TIMES are changing in the media industry each passing day, with growing ease of communication and more open political inclinations facilitating direct communication between individuals and agencies across borders.

This was part of what was in the air as a team from the top management of Vodacom Tanzania Ltd visited the IPP media outlets on Wednesday.

This came nearly at the same time as broadcasts of ITV, EATV and a few other local channels started becoming visible at DSTV, the global South African service provider.

The crucial event towards this convergence of the media is a changing political atmosphere, with two ‘firsts’ registered within a week. One was the re-certification of some vibrant newspapers, the other the removal of controls on direct television by satellite for a whole range of operators.

Noticeable political or communications convergence was such that while DSTV was beginning to show ITV programmes, the Vodacom delegation’s tour came as President Samia Suluhu Hassan met and conversed with exiled Chadema ex-presidential candidate Tundu Antipas Lissu.

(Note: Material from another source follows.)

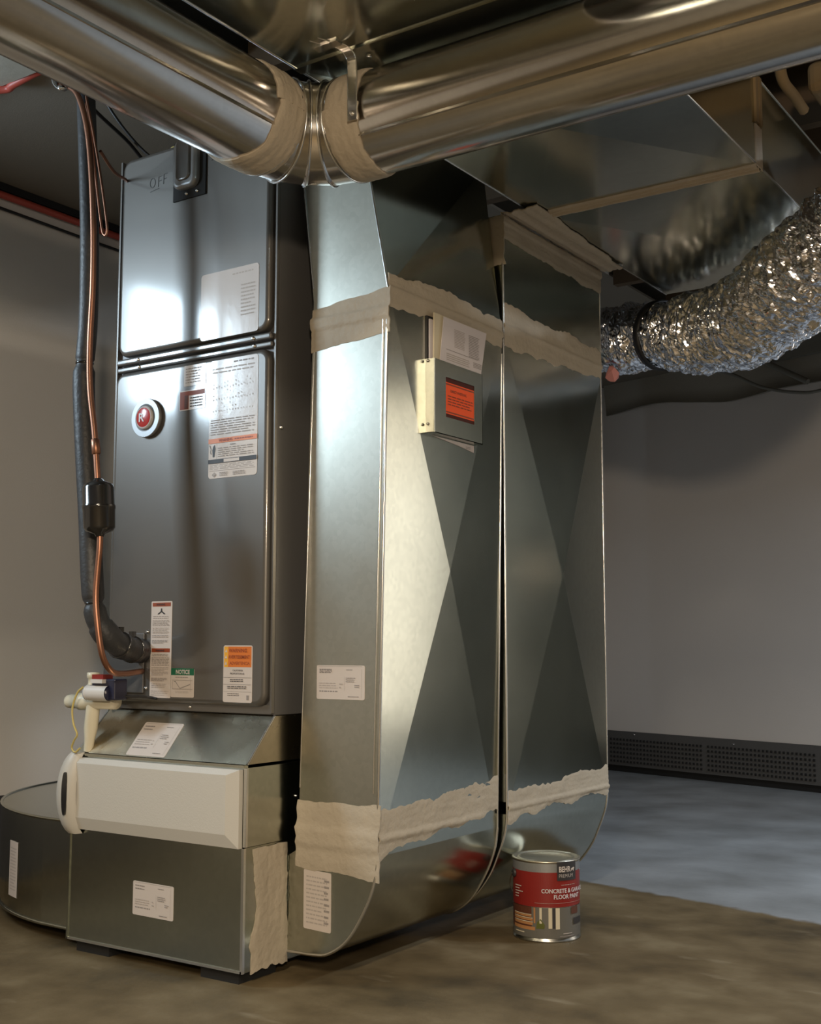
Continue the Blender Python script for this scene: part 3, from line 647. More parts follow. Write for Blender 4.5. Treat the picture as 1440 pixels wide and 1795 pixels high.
# document pocket on front duct
pk = thing('document_pocket', (-1.50, 2.41, 1.2), 'galvanized sheet metal document pocket screwed to the front return duct', 'pocket')
mb = MB(); xa, xb = -1.507, -1.477; ya, yb, za, zb = 2.2685, 2.482, 1.195, 1.367; wy0, wy1, wz0, wz1 = 2.3167, 2.4435, 1.2375, 1.3315
for a_, b_ in (((ya, za), (yb, wz0)), ((ya, wz1), (yb, zb)), ((ya, wz0), (wy0, wz1)), ((wy1, wz0), (yb, wz1))): mb.box((xb-.0015, a_[0], a_[1]), (xb, b_[0], b_[1]), 'galvdull')
mb.box((xa, ya, za), (xb, ya+.0015, zb), 'galvfront'); mb.box((xa, yb-.0015, za), (xb, yb, zb), 'galvdull'); mb.box((xa, ya, za), (xb, yb, za+.0015), 'galvdull')
mb.box((-1.5075, ya-.013, za), (-1.5055, yb, zb), 'galvfront')
mb.build('body', pk)
mb = MB(); mb.box((xb-.0003, ya-.0008, za), (xb+.0008, ya+.0015, zb), 'bright'); mb.box((xa+.001, ya-.001, za), (xa+.0025, ya, zb), 'ink'); mb.build('folded_edge', pk)
for z in (1.215, 1.362):
    screw(pk, (-1.5055, ya-.006, z), (1, 0, 0), .003); screw(pk, (-1.494, ya-.0005, z), (0, -1, 0), .0028)
oc = sticker(None, 'orange_card', plane((xb-.0035, wy0-.006, wz0-.004), YF, ZF), .142, .109, 'darkhole', [('rect', 'hot', .03, .12, .97, .80), ('rect', 'rust', .03, .145, .97, .175), ('rect', 'rust', .03, .745, .97, .775), ('text', 'rust', 'DIRECT WASTE INC.', .2, .60, .055, .03, .6), ('lines', 'rust', .12, .3, .9, .54, 4)], th=.001)
tag(oc, 'bright orange printed card showing through the window of the document pocket', 'card')
def sheet(name, pts, x, thick, m, lines, label, cat, group=None, bend=0):
    mb = MB(); n = len(pts); f_ = lambda y, z: x+bend*(z-1.37)
    v = [(f_(y, z), y, z) for y, z in pts]+[(f_(y, z)-thick, y, z) for y, z in pts]
    mb.add(v, [list(range(n)), list(range(n, 2*n))[::-1]]+[(i, (i+1) % n, (i+1) % n+n, i+n) for i in range(n)], m)
    for (m2, ya_, za_, yb_, zb_, k) in lines:
        rnd = random.Random(k)
        for i in range(k):
            t_ = (i+.5)/k; zc_ = zb_-(zb_-za_)*t_; e = yb_-(rnd.random()*.15*(yb_-ya_)); hh = (zb_-za_)/k*.2
            s_ = -.0*(zc_)
            mb.add([(f_(ya_, zc_-hh)+.0005, ya_, zc_-hh), (f_(e, zc_-hh)+.0005, e, zc_-hh), (f_(e, zc_+hh)+.0005, e, zc_+hh), (f_(ya_, zc_+hh)+.0005, ya_, zc_+hh)], [(0, 1, 2, 3)], m2)
    o = mb.build(name, fix=False); tag(o, label, cat, group); return o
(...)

A former legislator for the opposition party, Lissu is also the party’s national Vice Chairman.

Communications analysts often ponder on the role of media outlets in evolution of political dialogue, if they just cover events and carry sentiments as given out in wider society or also constitute a moment of the shaping of the content.

Realism demands that political events take the lead, and the media merely pick up portions of the dialogue in accordance with orientations and sense of values of each outlet in relation to its stakeholders and customer base.

So the politics affects, in a very important way, how each segment of society thinks or expects in mass communications.

Watching these converging trends and events, it is understandable when or if one gets the feeling that there is an atmosphere of change that is unlikely to be rolled back by a change of mood in the near future.

Usually rollbacks take place for non-institutionalised prerogatives, as they look like privileges given by the rulers. They lack in bilateral, multilateral or regional commitments – while current changes are based on a new multilateral ethos.

Thus the newly forged links in the field of multimedia as well as communication proximity involving the local communication service provider anchored in the South African Vodafone group, as an extension of the UK giant, may be here to say.

There is much less competition between nascent communication firms at the local level and international or multinational firms, as the audience of the former also branch into the outside.

From strict reliance on television channels or newspaper distribution, plenty is now placed on YouTube or other access points – that is, into multimedia.

Local players are longer in a position to complain with respect to sharing out local communication space. This also applies to removing non-tariff barriers in regional trade, from the East African Community and Southern African Development Community (SADC) zones to the African continental free trade area. Indeed, the sky is the limit.